The bill makes flood insurance materially more affordable up-front—especially for low- and moderate-income homeowners—by providing a refundable, partially advanceable 33% premium support, but it narrows eligibility to joint filers, reduces some tax deductions, raises privacy and reconciliation burdens, and forgoes federal revenue.
Homeowners with NFIP policies receive up to a 33% reduction in flood insurance costs through a refundable credit and the option for up-front FEMA payments, lowering out-of-pocket costs when buying or renewing coverage.

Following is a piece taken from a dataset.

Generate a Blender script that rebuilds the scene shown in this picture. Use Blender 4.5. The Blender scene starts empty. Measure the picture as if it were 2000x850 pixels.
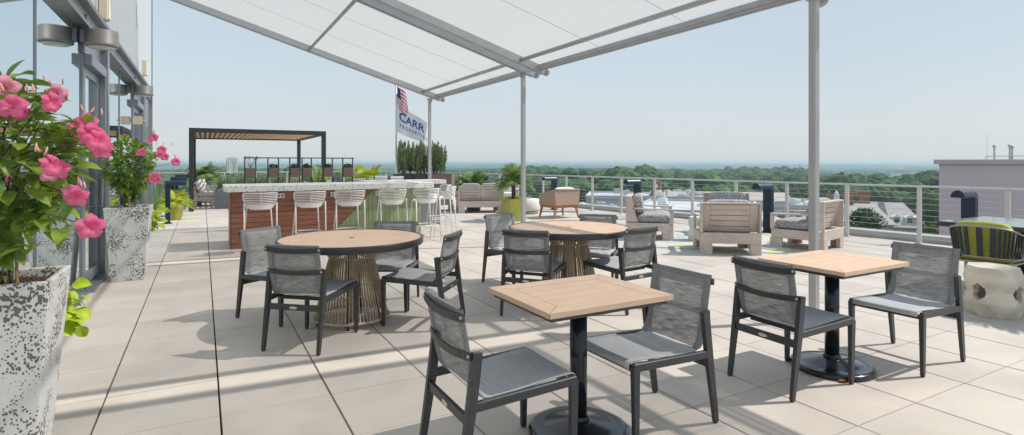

Lower-income and near-poverty households benefit because the credit is refundable (so it helps those with little or no income tax liability) and eligibility is phased in/up to 350% of poverty with a partial phaseout to 435%, improving affordability for vulnerable households.
Making premium support available earlier in the year and giving the IRS authority to remit payments directly to FEMA helps households afford coverage at purchase time and can reduce delays inherent in post-filing credit delivery.
Single filers and many heads of household are excluded because the credit is available only to married couples filing jointly, leaving unmarried taxpayers without the benefit.
The refundable credit for premiums forgoes federal tax revenue, which could increase deficits or require offsets that affect other taxpayers or spending priorities.
Using recent tax-return data to make advance payments can misestimate current need (for people whose incomes changed), producing under- or over-payments that require reconciliation on tax returns and create administrative burdens for recipients.
Based on analysis of 3 sections of legislative text.
Creates a refundable 33% tax credit for NFIP flood insurance on principal residences and an IRS advance-payment option, with an income-based phaseout and limits to joint filers.
Introduced February 13, 2025 by Bill Cassidy · Last progress February 13, 2025
Provides a refundable tax credit equal to 33% of flood insurance premiums for a taxpayer’s principal residence under the National Flood Insurance Act, with a phased income-based reduction and limits on who may claim it. Creates an IRS-administered advance-payment option to remit up to the 33% subsidy directly to FEMA on behalf of eligible taxpayers and adds tax-code rules to prevent double tax benefit and guide coordination between IRS and FEMA.